[start]

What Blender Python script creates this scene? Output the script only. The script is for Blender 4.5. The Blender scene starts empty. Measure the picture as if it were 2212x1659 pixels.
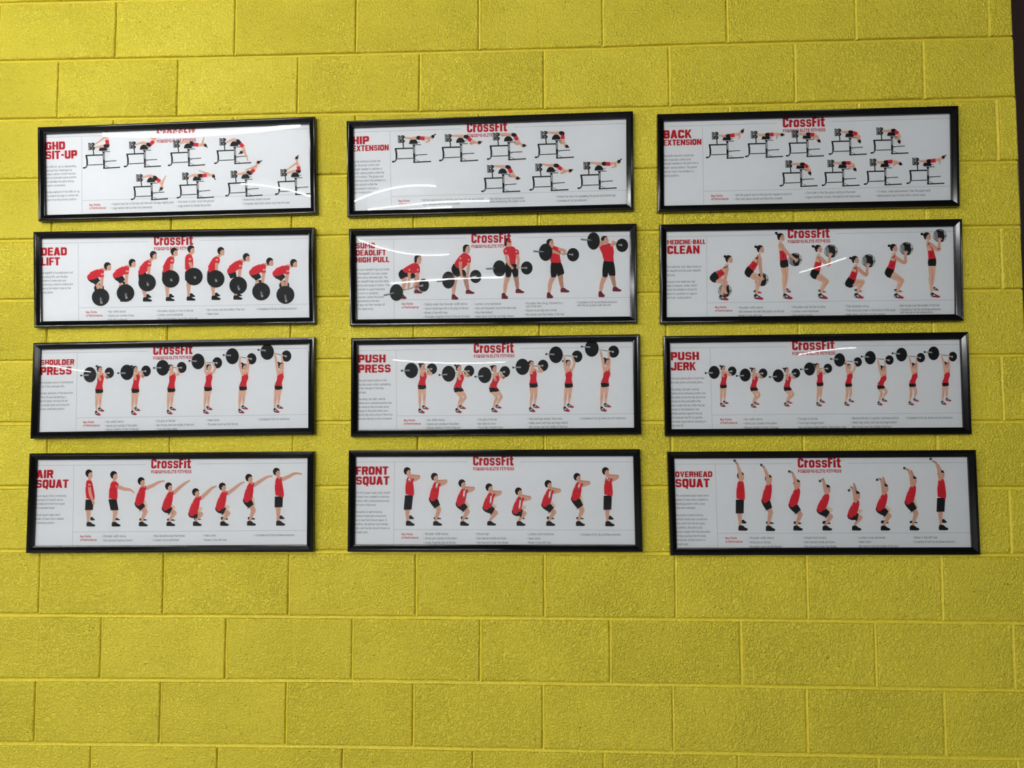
import bpy, math, random, os
from mathutils import Vector, Matrix
random.seed(7)
C = bpy.context.scene.collection
S = bpy.context.scene
PW, PH, FP = 2212.0, 1659.0, 1700.0
ZF = 3.05                                        # height of the reference joint above the floor

# ------------------------------------------------------------------ camera
right = Vector((0.9987563, 0.0498409, -0.00131738))
down = Vector((-0.00432209, 0.06022644, -0.99817538))
fwd = Vector((-0.04967062, 0.99693965, 0.06036695))
CAM = Vector((1.74964633, -2.49815766, -1.45078941 + ZF))
cd = bpy.data.cameras.new('camera'); cam = bpy.data.objects.new('camera', cd); C.objects.link(cam)
cd.sensor_width = 36; cd.lens = FP / PW * 36; cd.clip_start = 0.05
m = Matrix.Identity(4)
for i in range(3):
    m[i][0] = right[i]; m[i][1] = -down[i]; m[i][2] = -fwd[i]; m[i][3] = CAM[i]
cam.matrix_world = m
S.camera = cam

def at(px, py, y=0.0):
    "point on the plane at depth y (negative = towards the room) seen at a pixel"
    d = right * ((px - PW / 2) / FP) + down * ((py - PH / 2) / FP) + fwd
    t = (y - CAM.y) / d.y
    return CAM + d * t

# ------------------------------------------------------------------ world, exposure
w = bpy.data.worlds.new('world'); S.world = w; w.use_nodes = True
w.node_tree.nodes['Background'].inputs[0].default_value = (0.75, 0.8, 0.9, 1)
w.node_tree.nodes['Background'].inputs[1].default_value = 0.3
S.view_settings.view_transform = 'Standard'; S.view_settings.look = 'None'
S.view_settings.exposure = 0.0; S.view_settings.gamma = 1.0
S.view_settings.use_curve_mapping = False
LAMP = 206.0

# ------------------------------------------------------------------ materials
def mat(name, col, rough=0.5, spec=0.5, metal=0.0, emit=0.0):
    m = bpy.data.materials.new(name); m.use_nodes = True
    b = m.node_tree.nodes['Principled BSDF']
    b.inputs['Base Color'].default_value = (*col, 1); b.inputs['Roughness'].default_value = rough
    b.inputs['Specular IOR Level'].default_value = spec; b.inputs['Metallic'].default_value = metal
    if emit:
        b.inputs['Emission Color'].default_value = (0.97, 0.97, 0.98, 1); b.inputs['Emission Strength'].default_value = emit
    return m

def nd(t, typ, **kw):
    n = t.nodes.new(typ)
    for k, v in kw.items():
        if k.startswith('i_'):
            n.inputs[k[2:].replace('_', ' ')].default_value = v
        else: setattr(n, k, v)
    return n

def paint(name, amp=1.0, pits=True, fine=1.0):
    "thick yellow masonry paint over rough concrete block"
    m = bpy.data.materials.new(name); m.use_nodes = True
    t = m.node_tree; L = t.links; b = t.nodes['Principled BSDF']
    geo = nd(t, 'ShaderNodeNewGeometry'); oi = nd(t, 'ShaderNodeObjectInfo')
    P = geo.outputs['Position']
    off = nd(t, 'ShaderNodeVectorMath', operation='SCALE'); off.inputs[0].default_value = (7.1, 3.3, 5.7)
    L.new(oi.outputs['Random'], off.inputs['Scale'])
    add = nd(t, 'ShaderNodeVectorMath', operation='ADD'); L.new(P, add.inputs[0]); L.new(off.outputs[0], add.inputs[1])
    PV = add.outputs[0]
    n1 = nd(t, 'ShaderNodeTexNoise', i_Scale=178.0, i_Detail=2.0, i_Roughness=0.5, i_Distortion=0.5); L.new(PV, n1.inputs['Vector'])
    n2 = nd(t, 'ShaderNodeTexNoise', i_Scale=400.0, i_Detail=2.0, i_Roughness=0.5, i_Distortion=0.3); L.new(PV, n2.inputs['Vector'])
    n3 = nd(t, 'ShaderNodeTexNoise', i_Scale=5.0, i_Detail=2.0); L.new(PV, n3.inputs['Vector'])
    # ridged: soft worm-like beads of paint
    r1 = nd(t, 'ShaderNodeMapRange'); r1.interpolation_type = 'SMOOTHSTEP'
    for k, v in (('From Min', .36), ('From Max', .66)): r1.inputs[k].default_value = v
    L.new(n1.outputs['Fac'], r1.inputs['Value'])
    a1 = nd(t, 'ShaderNodeMath', operation='MULTIPLY'); a1.inputs[1].default_value = .55 * fine; L.new(n2.outputs['Fac'], a1.inputs[0])
    a2 = nd(t, 'ShaderNodeMath', operation='ADD'); L.new(r1.outputs[0], a2.inputs[0]); L.new(a1.outputs[0], a2.inputs[1])
    # the beads are stronger on some blocks and in some places
    va = nd(t, 'ShaderNodeMapRange')
    for k, v in (('From Min', .3), ('From Max', .7), ('To Min', .75), ('To Max', 1.2)): va.inputs[k].default_value = v
    L.new(n3.outputs['Fac'], va.inputs['Value'])
    vb = nd(t, 'ShaderNodeMapRange')
    for k, v in (('To Min', .85), ('To Max', 1.15)): vb.inputs[k].default_value = v
    L.new(oi.outputs['Random'], vb.inputs['Value'])
    mm = nd(t, 'ShaderNodeMath', operation='MULTIPLY'); L.new(va.outputs[0], mm.inputs[0]); L.new(vb.outputs[0], mm.inputs[1])
    hh = nd(t, 'ShaderNodeMath', operation='MULTIPLY'); L.new(a2.outputs[0], hh.inputs[0]); L.new(mm.outputs[0], hh.inputs[1])
    bp = nd(t, 'ShaderNodeBump'); bp.inputs['Strength'].default_value = 1.0; bp.inputs['Distance'].default_value = 0.0030 * amp
    L.new(hh.outputs[0], bp.inputs['Height'])
    last = bp
    cr = nd(t, 'ShaderNodeMix', data_type='RGBA'); cr.inputs['A'].default_value = (0.70, 0.583, 0.037, 1); cr.inputs['B'].default_value = (0.76, 0.637, 0.047, 1)
    L.new(n3.outputs['Fac'], cr.inputs['Factor'])
    colout = cr.outputs['Result']
    if pits:
        vo = nd(t, 'ShaderNodeTexVoronoi', i_Scale=105.0, i_Randomness=1.0); L.new(PV, vo.inputs['Vector'])
        n4 = nd(t, 'ShaderNodeTexNoise', i_Scale=38.0, i_Detail=2.0); L.new(PV, n4.inputs['Vector'])
        p1 = nd(t, 'ShaderNodeMapRange')
        for k, v in (('From Min', .05), ('From Max', .24), ('To Min', 1.0), ('To Max', 0.0)): p1.inputs[k].default_value = v
        L.new(vo.outputs['Distance'], p1.inputs['Value'])
        p2 = nd(t, 'ShaderNodeMapRange')
        for k, v in (('From Min', .54), ('From Max', .64)): p2.inputs[k].default_value = v
        L.new(n4.outputs['Fac'], p2.inputs['Value'])
        p3 = nd(t, 'ShaderNodeMath', operation='MULTIPLY'); L.new(p1.outputs[0], p3.inputs[0]); L.new(p2.outputs[0], p3.inputs[1])
        b2 = nd(t, 'ShaderNodeBump', invert=True); b2.inputs['Strength'].default_value = 1.0; b2.inputs['Distance'].default_value = 0.002
        L.new(p3.outputs[0], b2.inputs['Height']); L.new(bp.outputs[0], b2.inputs['Normal']); last = b2
        mx = nd(t, 'ShaderNodeMix', data_type='RGBA'); mx.inputs['B'].default_value = (0.30, 0.24, 0.02, 1)
        q = nd(t, 'ShaderNodeMath', operation='MULTIPLY'); q.inputs[1].default_value = .6; L.new(p3.outputs[0], q.inputs[0])
        L.new(q.outputs[0], mx.inputs['Factor']); L.new(colout, mx.inputs['A']); colout = mx.outputs['Result']
    L.new(colout, b.inputs['Base Color']); L.new(last.outputs[0], b.inputs['Normal'])
    b.inputs['Roughness'].default_value = 0.40; b.inputs['Specular IOR Level'].default_value = 0.40
    return m

def noisy(name, ca, cb, scale, rough=0.7, bump=0.0):
    m = bpy.data.materials.new(name); m.use_nodes = True; t = m.node_tree; L = t.links; b = t.nodes['Principled BSDF']
    g = nd(t, 'ShaderNodeNewGeometry'); n = nd(t, 'ShaderNodeTexNoise', i_Scale=scale, i_Detail=4.0); L.new(g.outputs['Position'], n.inputs['Vector'])
    x = nd(t, 'ShaderNodeMix', data_type='RGBA'); x.inputs['A'].default_value = (*ca, 1); x.inputs['B'].default_value = (*cb, 1)
    L.new(n.outputs['Fac'], x.inputs['Factor']); L.new(x.outputs['Result'], b.inputs['Base Color']); b.inputs['Roughness'].default_value = rough
    if bump:
        p = nd(t, 'ShaderNodeBump'); p.inputs['Distance'].default_value = bump; L.new(n.outputs['Fac'], p.inputs['Height']); L.new(p.outputs[0], b.inputs['Normal'])
    return m

M_block = paint('yellow_block_paint'); M_mortar = paint('yellow_mortar_paint', .35, False, .5)
M_frame = mat('black_gloss_plastic', (0.003, 0.003, 0.0035), 0.10, 0.34)
M_paper = noisy('white_paper', (0.66, 0.67, 0.68), (0.70, 0.71, 0.715), 40.0, 0.5)
M_back = noisy('dark_fibreboard', (0.03, 0.025, 0.02), (0.05, 0.04, 0.03), 60.0)
INK = {}
for k, c in dict(red=(0.56, 0.018, 0.03), dred=(0.36, 0.010, 0.022), title=(0.40, 0.008, 0.014), maroon=(0.13, 0.014, 0.025), skin=(0.66, 0.40, 0.29),
                 tan=(0.58, 0.325, 0.23), dtan=(0.42, 0.215, 0.145), pale=(0.66, 0.50, 0.36), black=(0.004, 0.004, 0.004), hair=(0.008, 0.005, 0.005),
                 char=(0.009, 0.009, 0.010), dgrey=(0.05, 0.05, 0.053), grey=(0.22, 0.225, 0.23), lgrey=(0.45, 0.46, 0.46), white=(0.72, 0.73, 0.73),
                 text=(0.065, 0.065, 0.07), rule=(0.30, 0.31, 0.32), shoe=(0.42, 0.02, 0.045)).items():
    INK[k] = mat('ink_' + k, c, 0.5, 0.1)
INKS = list(INK)

mp = bpy.data.materials.new('clear_acrylic'); mp.use_nodes = True; t = mp.node_tree
t.nodes.remove(t.nodes['Principled BSDF'])
fr = nd(t, 'ShaderNodeFresnel', i_IOR=1.49); tr = nd(t, 'ShaderNodeBsdfTransparent'); gl = nd(t, 'ShaderNodeBsdfGlossy', i_Roughness=0.012)
tr.inputs[0].default_value = (0.97, 0.98, 0.98, 1)
mx = nd(t, 'ShaderNodeMixShader'); L = t.links
L.new(fr.outputs[0], mx.inputs[0]); L.new(tr.outputs[0], mx.inputs[1]); L.new(gl.outputs[0], mx.inputs[2])
L.new(mx.outputs[0], t.nodes['Material Output'].inputs[0])
M_pane = mp

# ------------------------------------------------------------------ object helpers
def obj(name, verts, faces, mats, parent=None, fm=None, smooth=False):
    me = bpy.data.meshes.new(name); me.from_pydata([tuple(v) for v in verts], [], faces)
    for x in (mats if isinstance(mats, (list, tuple)) else [mats]): me.materials.append(x)
    if fm: me.polygons.foreach_set('material_index', fm)
    if smooth: me.polygons.foreach_set('use_smooth', [True] * len(me.polygons))
    me.update()
    o = bpy.data.objects.new(name, me); C.objects.link(o)
    if parent:
        o.parent = parent; o.matrix_parent_inverse = parent.matrix_basis.inverted()
    return o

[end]

**Task prompt**: Print the data above verbatim from the first line through the line holding "above the floor", leaving every picture out.

**Expected output**:
What Blender Python script creates this scene? Output the script only. The script is for Blender 4.5. The Blender scene starts empty. Measure the picture as if it were 2212x1659 pixels.
import bpy, math, random, os
from mathutils import Vector, Matrix
random.seed(7)
C = bpy.context.scene.collection
S = bpy.context.scene
PW, PH, FP = 2212.0, 1659.0, 1700.0
ZF = 3.05                                        # height of the reference joint above the floor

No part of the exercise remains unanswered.